The magnetic separation technology is used in innovative water purification methods for pollutant removal from aqueous media. The efficiency of the magnetic separation depends on the characteristics of the non-uniform magnetic fields generated by magnetic systems, the properties of the aqueous medium, and the magnetic particles.

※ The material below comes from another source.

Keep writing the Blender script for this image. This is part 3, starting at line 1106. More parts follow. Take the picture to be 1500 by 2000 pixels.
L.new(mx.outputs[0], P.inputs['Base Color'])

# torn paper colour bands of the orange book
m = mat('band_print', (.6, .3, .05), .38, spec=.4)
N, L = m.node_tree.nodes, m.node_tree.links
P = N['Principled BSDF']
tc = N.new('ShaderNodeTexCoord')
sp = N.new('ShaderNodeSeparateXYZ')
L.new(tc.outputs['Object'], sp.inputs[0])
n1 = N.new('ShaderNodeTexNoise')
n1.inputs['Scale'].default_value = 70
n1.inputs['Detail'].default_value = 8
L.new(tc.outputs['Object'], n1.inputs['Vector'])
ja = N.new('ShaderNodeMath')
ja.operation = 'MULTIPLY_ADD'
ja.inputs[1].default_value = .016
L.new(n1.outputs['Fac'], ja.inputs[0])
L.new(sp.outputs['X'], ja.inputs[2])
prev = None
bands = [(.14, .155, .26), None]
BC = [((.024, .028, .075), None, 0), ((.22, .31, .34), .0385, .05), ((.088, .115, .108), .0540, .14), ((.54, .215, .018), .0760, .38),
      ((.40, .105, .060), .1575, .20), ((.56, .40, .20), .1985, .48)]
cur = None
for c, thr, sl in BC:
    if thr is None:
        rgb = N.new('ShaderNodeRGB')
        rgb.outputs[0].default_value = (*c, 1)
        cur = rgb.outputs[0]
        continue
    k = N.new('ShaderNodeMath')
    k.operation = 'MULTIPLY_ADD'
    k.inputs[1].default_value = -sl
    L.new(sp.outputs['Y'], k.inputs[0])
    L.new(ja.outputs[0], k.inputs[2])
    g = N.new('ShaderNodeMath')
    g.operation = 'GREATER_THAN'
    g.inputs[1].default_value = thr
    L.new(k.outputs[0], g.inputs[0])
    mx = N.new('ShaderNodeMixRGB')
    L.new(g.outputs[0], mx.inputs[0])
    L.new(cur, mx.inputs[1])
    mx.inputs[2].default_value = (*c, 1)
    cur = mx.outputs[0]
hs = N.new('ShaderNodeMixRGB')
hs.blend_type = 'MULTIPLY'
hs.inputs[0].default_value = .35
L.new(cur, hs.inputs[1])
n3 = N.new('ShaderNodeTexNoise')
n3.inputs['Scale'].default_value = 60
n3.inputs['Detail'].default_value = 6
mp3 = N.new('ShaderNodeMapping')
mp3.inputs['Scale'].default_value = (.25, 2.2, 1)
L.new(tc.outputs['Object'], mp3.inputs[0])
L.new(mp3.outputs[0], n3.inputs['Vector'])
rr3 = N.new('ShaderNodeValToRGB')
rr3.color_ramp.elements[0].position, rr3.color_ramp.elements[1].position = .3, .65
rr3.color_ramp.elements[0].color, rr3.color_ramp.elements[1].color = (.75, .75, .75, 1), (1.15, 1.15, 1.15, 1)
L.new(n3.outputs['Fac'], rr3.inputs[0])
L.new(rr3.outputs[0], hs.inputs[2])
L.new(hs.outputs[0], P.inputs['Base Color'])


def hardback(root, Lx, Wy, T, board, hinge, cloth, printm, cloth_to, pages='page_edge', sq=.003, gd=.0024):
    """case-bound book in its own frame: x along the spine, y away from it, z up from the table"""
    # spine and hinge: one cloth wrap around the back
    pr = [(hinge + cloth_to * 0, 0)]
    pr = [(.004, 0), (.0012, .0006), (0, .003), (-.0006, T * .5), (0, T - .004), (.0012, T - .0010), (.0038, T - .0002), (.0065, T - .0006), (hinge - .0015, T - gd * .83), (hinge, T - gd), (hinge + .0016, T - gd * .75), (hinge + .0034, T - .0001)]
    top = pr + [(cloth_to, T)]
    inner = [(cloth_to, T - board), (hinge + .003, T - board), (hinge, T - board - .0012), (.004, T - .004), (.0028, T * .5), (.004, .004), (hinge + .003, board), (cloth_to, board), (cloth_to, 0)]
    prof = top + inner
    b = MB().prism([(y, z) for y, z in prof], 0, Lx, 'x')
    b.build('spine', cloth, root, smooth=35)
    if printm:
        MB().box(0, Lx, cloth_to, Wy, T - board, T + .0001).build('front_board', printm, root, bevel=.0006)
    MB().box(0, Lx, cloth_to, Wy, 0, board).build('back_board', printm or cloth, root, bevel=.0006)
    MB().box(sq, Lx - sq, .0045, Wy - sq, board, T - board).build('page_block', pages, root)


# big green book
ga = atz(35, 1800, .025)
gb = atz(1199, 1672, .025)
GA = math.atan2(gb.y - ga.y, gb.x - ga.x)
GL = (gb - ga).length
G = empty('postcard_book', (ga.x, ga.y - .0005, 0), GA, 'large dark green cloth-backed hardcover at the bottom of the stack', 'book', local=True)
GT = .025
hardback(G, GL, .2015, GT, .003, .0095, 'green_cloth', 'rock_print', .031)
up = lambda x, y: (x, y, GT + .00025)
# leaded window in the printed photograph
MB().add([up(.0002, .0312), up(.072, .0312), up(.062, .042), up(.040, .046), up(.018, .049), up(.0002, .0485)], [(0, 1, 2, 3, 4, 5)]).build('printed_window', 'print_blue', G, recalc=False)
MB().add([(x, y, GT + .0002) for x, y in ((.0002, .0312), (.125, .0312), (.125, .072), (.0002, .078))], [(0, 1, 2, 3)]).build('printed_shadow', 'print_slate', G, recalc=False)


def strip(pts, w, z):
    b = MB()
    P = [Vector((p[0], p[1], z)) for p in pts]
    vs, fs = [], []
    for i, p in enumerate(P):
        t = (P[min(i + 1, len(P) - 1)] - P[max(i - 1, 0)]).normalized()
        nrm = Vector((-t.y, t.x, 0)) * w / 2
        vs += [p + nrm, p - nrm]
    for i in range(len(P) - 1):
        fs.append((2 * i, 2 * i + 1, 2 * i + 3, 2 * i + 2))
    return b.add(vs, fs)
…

The influence of gradient magnetic fields generated by permanent magnet assemblies on sedimentation of Fe3O4–SiO2 nanoparticles in aqueous solutions with various viscosities was studied. Numerical modeling was used to calculate the Bz and |Bz·dB/dz| values under the surfaces of a permanent magnet, radial and plane-parallel assemblies made of Sm2Co17 permanent magnets, and soft magnetic steel. It was shown the areas of high values of |Bz·dB/dz| near the surface of the magnetic systems are produced by the assemblies M1 and M2 due to their complex geometries. The magnetic sedimentation efficiency (MSE) of nanoparticles in magnetic field gradients
generated by magnetic systems was studied. The MSE in aqueous solution with a viscosity of 0.89–3.07 mPa·s after exposure time during 30 minutes in the magnetic field of the radial assembly is more than 50%. To achieve the MSE more than 50% at using a plane-parallel assembly, it is required 1 and 5 hours exposure time for aqueous
solutions with a viscosity of 0.89 and 3.07 mPa·s, respectively. The MSE of nanoparticles are higher at using of the assemblies than the permanent magnet. In the areas of high values of |Bz·dB/dz| near the surface of the assemblies the particles velocities are increased, which accelerate the settling of magnetic nanoparticles.